Do nietypowego incydentu doszło w kaplicy na lotnisku w Gdańsku. Pracownicy Służby Ochrony Lotniska zatrzymali mężczyznę, który miał wyrwać kartki z Biblii i uszkodzić m.in. drewniany ołtarz oraz fotel papieski. Straty zostały wycenione na 35 tysięcy zł. Podejrzany o zniszczenia 27-letni obywatel Białorusi trafił do policyjnego aresztu.
W środę rano (15 lutego) policjanci z komisariatu w Osowej zostali wezwani na teren lotniska w Gdańsku Rębiechowie. Pracownicy Służby Ochrony Lotniska ujęli tam mężczyznę, podejrzanego o zniszczenie kaplicy znajdującej się na terminalu. Badanie trzeźwości wykazało, że był pod wpływem prawie 1,5 promila alkoholu.
- Policjanci ustalili, że 27-letni obywatel Białorusi wszedł do kaplicy i zaczął przewracać oraz rzucać elementami wyposażenia kaplicy, a następnie wyrwał kartki z Biblii. Przez jego działanie uszkodzony został między innymi fotel papieski, roll-up z wizerunkiem Jana Pawła II, drewniany ołtarz, stojak na ulotki oraz drewniana podłoga. Straty zostały wycenione na 35 tys. zł - informuje podinspektor Magdalena Ciska, oficer prasowy komendanta miejskiego policji w Gdańsku.

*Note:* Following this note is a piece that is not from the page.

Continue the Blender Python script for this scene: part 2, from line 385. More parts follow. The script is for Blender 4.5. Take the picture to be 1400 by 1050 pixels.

Białorusin usłyszał dwa zarzuty
Mężczyzna trafił do policyjnego aresztu. Kiedy wytrzeźwiał, usłyszał zarzuty za obrazę uczuć religijnych oraz uszkodzenie i znieważenie przedmiotów czci religijnej. Za te przestępstwa Kodeks karny przewiduje nawet do 5 lat więzienia.
- Wyrok może być jednak wyższy ze względu na to, że sprawa miała charakter chuligański - podkreśla podinsp. Ciska.